Well, there were rather a lot of exceptions but being fat was part of their gimmicks (Yokozuna, King Kong Bundy, Earthquake, Typhoon, Rikiski, et al.)

Sure, giants were always an exception, it’s counter-productive to tell a giant to lose weight. OTOH, note the number of deaths in that group at a young age. Those weren’t guys suffering from acromegaly.

John “Earthquake” Tenta was a trained sumo. I never considered him just ‘fat/big’ after I watched him catch Ray “Big Boss Man” Traylor leaping off the top rope. Traylor was billed as 6’6" and 315 lbs., so figure really between 6’2" and 6’4" and around 275 - 290 lbs. That’s not Rey Mysterio weight he caught and held. Rikishi was another powerhouse behind the weight, and you could tell from Tugboat’s/Typhoon’s biceps that he was not someone you’d want to arm-wrestle.

That said, they’ve tried to get The Big Show to lose weight many times (and he has yo-yoed some), mostly for his own health and to lessen his own injury risk, especially back and knees.

I didn’t say they were just fat, only that they were fat. Vader has always been one of my favorite wrestlers, and he’s fat as fuck but also a phenomenal athlete.

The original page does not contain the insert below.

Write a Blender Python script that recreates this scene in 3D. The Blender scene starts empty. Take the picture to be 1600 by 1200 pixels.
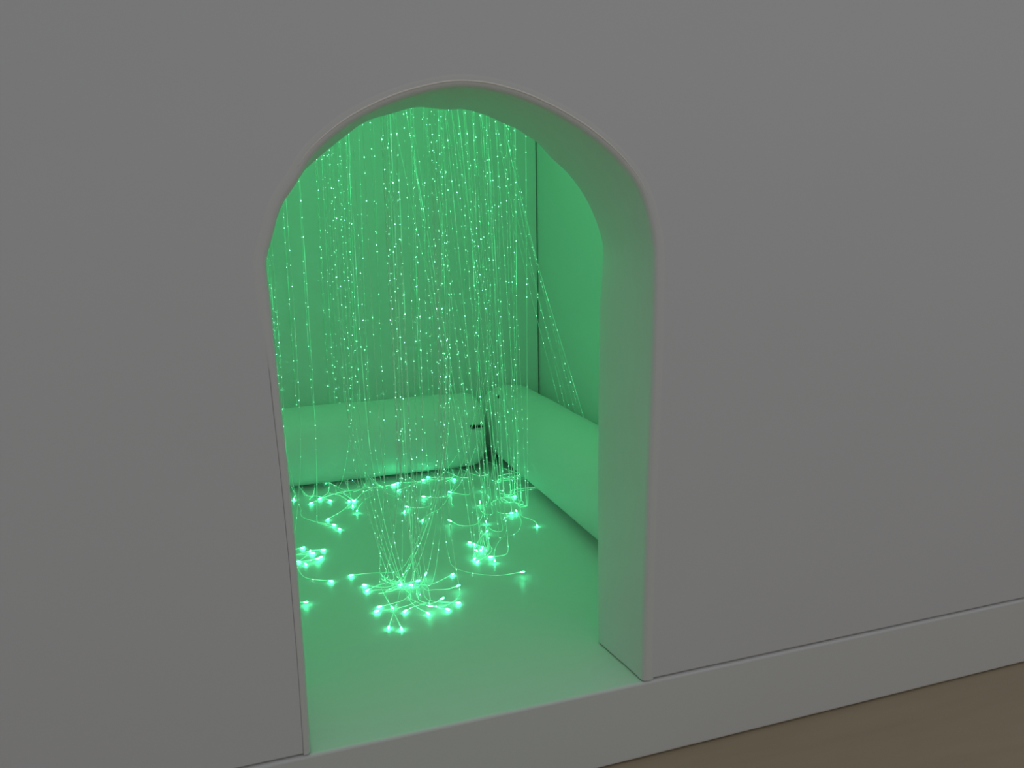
import bpy, bmesh, math, random
import numpy as np
from mathutils import Vector, Matrix
PI = math.pi
S = bpy.context.scene
C = S.collection
rnd = random.Random(11)

# ---------------------------------------------------------------- camera
cam = bpy.data.objects.new('camera', bpy.data.cameras.new('camera'))
C.objects.link(cam)
cam.rotation_mode = 'XYZ'
cam.location = (-0.0537, -1.3004, 0.8991)
cam.rotation_euler = (1.374383, 0.018198, -0.327940)
cam.data.sensor_width = 36.0
cam.data.lens = 28.395
cam.data.clip_start = 0.05
S.camera = cam

# ---------------------------------------------------------------- world, lights, exposure
w = bpy.data.worlds.new('room_light'); S.world = w; w.use_nodes = True
w.node_tree.nodes['Background'].inputs[0].default_value = (0.93, 0.98, 1.0, 1)
w.node_tree.nodes['Background'].inputs[1].default_value = 0.30

def area(name, loc, rot, sx, sy, power, col):
    l = bpy.data.lights.new(name, 'AREA'); l.shape = 'RECTANGLE'
    l.size = sx; l.size_y = sy; l.energy = power; l.color = col
    o = bpy.data.objects.new(name, l); o.location = loc; o.rotation_euler = rot
    C.objects.link(o); return o
area('room_fill_light', (1.6, -3.2, 2.2), (math.radians(68), 0, math.radians(22)), 2.0, 1.2, 5.0, (1.0, 0.95, 0.97))  # soft fill added behind the camera; no window is built there
area('chamber_green_fill', (0.33, 0.82, 1.665), (0, 0, 0), 1.0, 0.8, 3.3, (0.17, 1.0, 0.40))  # green fill lamp added under the unseen chamber ceiling

S.view_settings.view_transform = 'Standard'
S.view_settings.look = 'None'
S.view_settings.exposure = 0.0
S.view_settings.gamma = 1.0
S.view_settings.use_curve_mapping = False
S.cycles.use_denoising = True
S.cycles.max_bounces = 14
S.cycles.diffuse_bounces = 10
S.cycles.sample_clamp_indirect = 4.0

# ---------------------------------------------------------------- measures
W, HS, T = 0.65, 0.84, 0.2154          # opening width, springing height, foam wall thickness
XR, XL, D, HC = 1.0757, -0.43, 1.7066, 1.70   # chamber right, left, back, ceiling
ZF = -0.171                             # floor of the room outside
X0, X1, ZT = -1.35, 2.75, 2.35          # extent of the front wall
R = 0.1366                              # bolster radius

# ---------------------------------------------------------------- materials
def mat(name):
    m = bpy.data.materials.new(name); m.use_nodes = True
    return m, m.node_tree.nodes, m.node_tree.links, m.node_tree.nodes['Principled BSDF']

def vinyl(name, col, rough, bump=0.15, scale=9.0, grain=600.0, dist=0.004, mottle=0.02):
    m, N, L, B = mat(name)
    B.inputs['Roughness'].default_value = rough
    tc = N.new('ShaderNodeNewGeometry')
    n1 = N.new('ShaderNodeTexNoise'); n1.inputs['Scale'].default_value = scale; n1.inputs['Detail'].default_value = 2
    n2 = N.new('ShaderNodeTexNoise'); n2.inputs['Scale'].default_value = grain
    L.new(tc.outputs['Position'], n1.inputs['Vector']); L.new(tc.outputs['Position'], n2.inputs['Vector'])
    b1 = N.new('ShaderNodeBump'); b1.inputs['Strength'].default_value = bump; b1.inputs['Distance'].default_value = dist
    b2 = N.new('ShaderNodeBump'); b2.inputs['Strength'].default_value = 0.05; b2.inputs['Distance'].default_value = 0.0004
    L.new(n1.outputs['Fac'], b1.inputs['Height']); L.new(n2.outputs['Fac'], b2.inputs['Height'])
    L.new(b1.outputs['Normal'], b2.inputs['Normal']); L.new(b2.outputs['Normal'], B.inputs['Normal'])
    mr = N.new('ShaderNodeMapRange'); mr.inputs[3].default_value = 1 - mottle; mr.inputs[4].default_value = 1 + mottle
    n3 = N.new('ShaderNodeTexNoise'); n3.inputs['Scale'].default_value = 2.3
    L.new(tc.outputs['Position'], n3.inputs['Vector']); L.new(n3.outputs['Fac'], mr.inputs[0])
    mx = N.new('ShaderNodeVectorMath'); mx.operation = 'SCALE'; mx.inputs[0].default_value = col
    L.new(mr.outputs[0], mx.inputs['Scale']); L.new(mx.outputs[0], B.inputs['Base Color'])
    return m
M_wall = vinyl('white_foam_vinyl', (0.70, 0.69, 0.712), 0.55)
M_lin = vinyl('white_lining_fabric', (0.72, 0.71, 0.71), 0.6, 0.25, 16.0)
M_in = vinyl('white_chamber_vinyl', (0.71, 0.73, 0.72), 0.5)
M_plat = vinyl('white_platform_vinyl', (0.72, 0.715, 0.71), 0.34, 0.08, 6.0)
M_bol = vinyl('white_bolster_vinyl', (0.74, 0.75, 0.74), 0.48, 0.35, 11.0, 600, 0.006)
M_pipe = vinyl('light_catch_piping', (0.90, 0.84, 0.80), 0.5)  # paler than the lining: the seam's highlight is put into the colour
M_ceil = vinyl('white_ceiling', (0.75, 0.76, 0.75), 0.6)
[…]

It was Stink Fish Pot who said they were out of shape, referring to Wrestling II, Larry Larry Zbyszko, and George “The Animal” Steele. All three guys being in extraordinary physical condition. Johnny Walker (Mr. Wrestling II) was older when he developed the gut, Larry put on weight to emulate his WWWF mentor Bruno Sammartino and later slimmed down considerably, and George Steele could rip the bumper off a pickup truck as easily as he could rip your arm off. Very few wrestlers have ever made it very far without being in exceptional physical condition.